Misha'al bint Fahd al Saud

Known simply as Princess Misha of Saudi Arabia, little else is publicly known about the life of this young member of the royal Saudi family. But the tragic circumstances of her death became a widely-known scandal that was immortalized in the 1980 documentary film "Death of a Princess".

Misha was executed on the orders of her grandfather to preserve the family honor because she ran off to elope with her lover whom was considered to be an unsuitable husband for her. The young princess had fallen in love with a common man outside of the royal family and had been told that her marriage was arranged that would bind her to a much older man whom she had never met. Understandably distraught, Misha attempted to fake her own death by planting evidence to suggest she had drowned in the sea, and then disguised herself as a man in order to make her way out of the country.

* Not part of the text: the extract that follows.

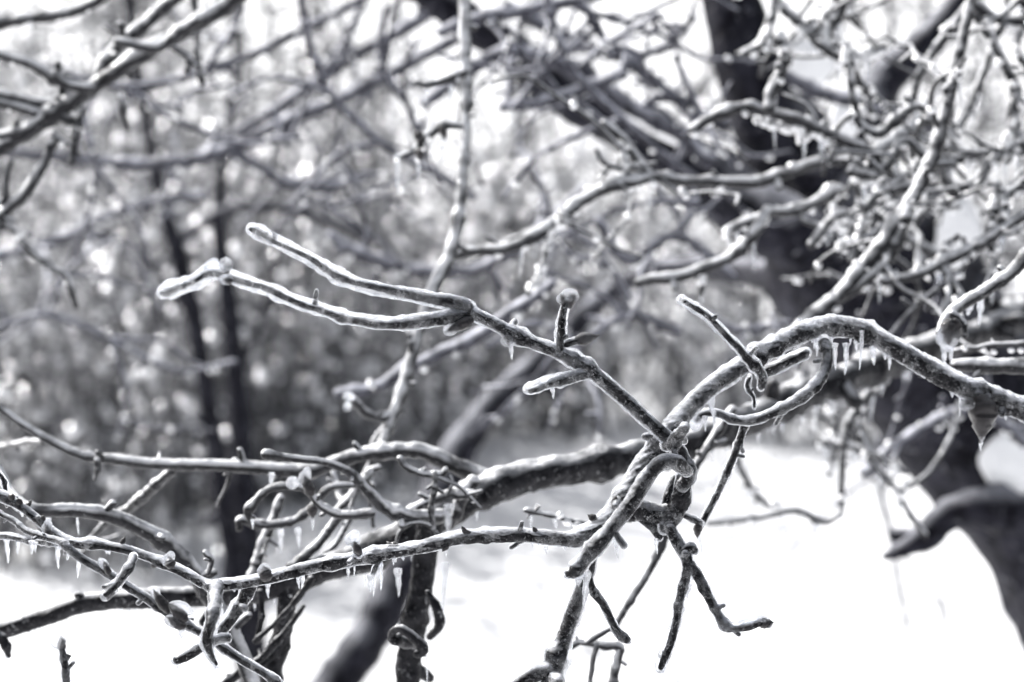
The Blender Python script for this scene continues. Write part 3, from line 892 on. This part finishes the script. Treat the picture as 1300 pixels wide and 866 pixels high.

After marrying in secret, she and her husband were arrested as they attempted to board a plane to leave Saudi Arabia. While the religious court and even the King himself refused to condemn the princess on the grounds that she had married her lover and therefore the law regarding adultery had not been broken, Misha's grandfather was adamant about restoring the honor that he believed she had tarnished.

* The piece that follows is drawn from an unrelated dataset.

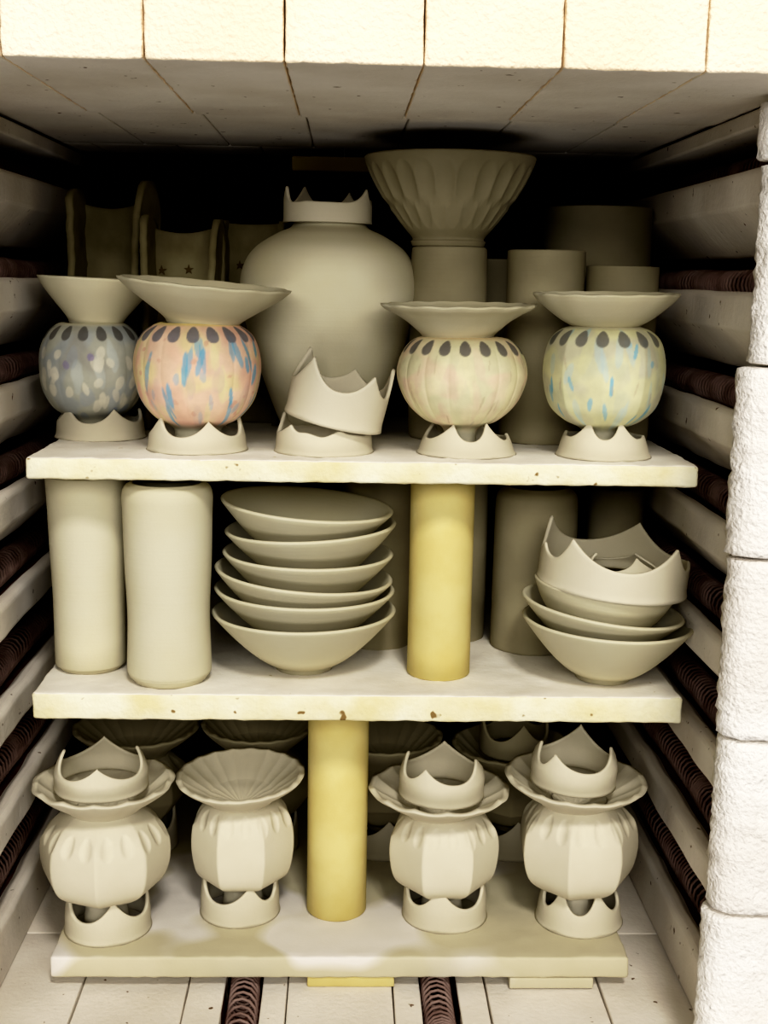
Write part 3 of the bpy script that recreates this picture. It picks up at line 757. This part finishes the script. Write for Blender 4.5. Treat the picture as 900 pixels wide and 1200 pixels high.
# P4
o, loc, s, r = ring_on(676.5, 1101, 51, BOTZ, 'clay pronged ring under the rightmost unpainted vase', 23, [(-30, 52), (32, 50), (100, 34), (180, 50), (-85, 58)], RG2, taper=.06, lean=-.06)
make_vase('flared_vase', 676, loc.y, [(23, 1072), (22, 1043), (40, 1036), (59, 1020), (66.5, 993), (64, 965), (54, 948), (42, 938), (36, 935)], DC,
          (80, 912, 38, 942), 'unpainted clay vase with tilted rim, rightmost on the lowest shelf', PG, M['clay_plain'], s, facets=(7, 1.1), petals=(17, .86, .09, .0014),
          dcx=673, tilt=(1, 2), pleat=.0006, npleat=16, wavy=.006, nwave=9, rot=.1)
crown_on(671, 915, 49, loc.y, 27, [(-32, 43), (76, 50), (174, 56), (-74, 48)], (0, 3), 'clay crown ring on the rim of the rightmost unpainted vase')
# back row
GB = 'unpainted pod vases in the back row of the lowest shelf'
for (cx, rim_y, hw, lab, labr, rot) in ((160, 852, 73, 'dim pleated rim clay vase behind the leftmost front vase', 'clay ring under the dim vase behind the leftmost front vase', .2),
                                        (303, 849, 66, 'dim pleated rim clay vase behind the open rimmed front vase', 'clay ring under the dim vase behind the open rimmed front vase', .6),
                                        (452, 862, 66, 'dim pleated rim clay vase just right behind the yellow post', 'clay ring under the dim vase right behind the yellow post', .4),
                                        (600, 872, 70, 'dim clay vase between and behind the two right front vases', 'clay ring under the dim vase between the two right front vases', .9)):
    Y = 1.045; s = scale_at(cx, 900, Y); b = at(cx, 900, Y=Y).x
    v, fc = crown_mesh(47*s, 26*s, [(5, 46*s), (95, 48*s), (180, 46*s), (-85, 48*s)], lean=-.05)
    o = mesh_obj('crown_ring', v, fc, M['clay_plain'], loc=(b, Y, BOTZ+.0002)); tag(o, labr, 'clay ring', 'pronged clay rings in the back row')
    zb = BOTZ+24*s
    # rows measured from the shelf so that the body clears its ring
    yb = next(y for y in range(1100, 800, -1) if at(cx, y, Y=Y).z >= zb)
    rt = rim_y+26
    make_vase('flared_vase', cx, Y, [(22, yb), (22, yb-6), (38, yb-14), (54, yb-32), (60, (yb+rt)/2), (57, rt+22), (44, rt+8), (32, rt+1)], DC,
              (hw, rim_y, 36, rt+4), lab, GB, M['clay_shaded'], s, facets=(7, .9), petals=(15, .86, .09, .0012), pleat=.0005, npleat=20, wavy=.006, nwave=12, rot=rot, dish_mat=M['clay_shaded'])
    if cx == 600:
        v, fc = crown_mesh(40*s, 20*s, [(8, 42*s), (92, 44*s), (180, 42*s), (-86, 44*s)], lean=-.02, flare=.0)
        p = at(602, 878, Y=Y); o = mesh_obj('crown_ring', v, fc, M['clay_shaded'], loc=p)
        tag(o, 'dim clay crown ring on the back vase between the two right front vases', 'clay ring', CG)
# ------------------------------------------------------------------ camera, light, world
cam = bpy.data.cameras.new('camera'); co = bpy.data.objects.new('camera', cam); C.objects.link(co)
cam.sensor_fit = 'VERTICAL'; cam.sensor_height = 24; cam.sensor_width = 18; cam.lens = 24*F/1200; cam.clip_start = .01
R = Matrix(((AX[0], -AX[1], -AX[2]), (AY[0], -AY[1], -AY[2]), (AZ[0], -AZ[1], -AZ[2])))
co.matrix_world = Matrix.Translation((0, 0, CZ)) @ R.to_4x4()
bpy.context.scene.camera = co
def area(name, loc, target, size, power, col, sy=None):
    l = bpy.data.lights.new(name, 'AREA'); l.energy = power; l.color = col; l.size = size
    if sy: l.shape = 'RECTANGLE'; l.size_y = sy
    o = bpy.data.objects.new(name, l); C.objects.link(o); o.location = loc
    o.rotation_euler = (Vector(target)-Vector(loc)).to_track_quat('-Z', 'Y').to_euler(); return o
area('room_light', (.25, -.75, 2.0), (0, .9, .4), .35, 25, (1, .97, .92), .3)
area('room_fill', (.06, -1.5, 1.14), (0, .9, .4), 2.3, 39, (1, .98, .95), .7)
area('floor_bounce', (0, -.75, -.25), (0, .8, .62), 1.4, 9.5, (1, .97, .94), .6)
w = bpy.data.worlds.new('room'); bpy.context.scene.world = w; w.use_nodes = True
w.node_tree.nodes['Background'].inputs[0].default_value = (1, .97, .94, 1); w.node_tree.nodes['Background'].inputs[1].default_value = .05
vs = bpy.context.scene.view_settings; vs.view_transform = 'Standard'; vs.look = 'None'; vs.exposure = 0; vs.gamma = 1
vs.use_curve_mapping = True
cu = vs.curve_mapping.curves[3]
for p in ((.03, .004), (.09, .04), (.22, .175), (.5, .56), (.8, .87)): cu.points.new(*p)
vs.curve_mapping.update()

In 1977, the young princess, along with her husband, were dragged to the traditional execution location where Misha was shot. Her husband was then beheaded by men in her grandfather's employ.


Princess Misha is a reworked vinyl doll that stands 14" tall and has hand-painted features. Her eyes are whitened in a death stare and rimmed with tears that streak down her cheek. A single bullet hole is visible in her temple. She is dressed in a simple powder blue satin dress covered by the traditional abaya and veiled headdress made with black velvet and semi-opaque veil fabric and is modestly adorned with pearl beads.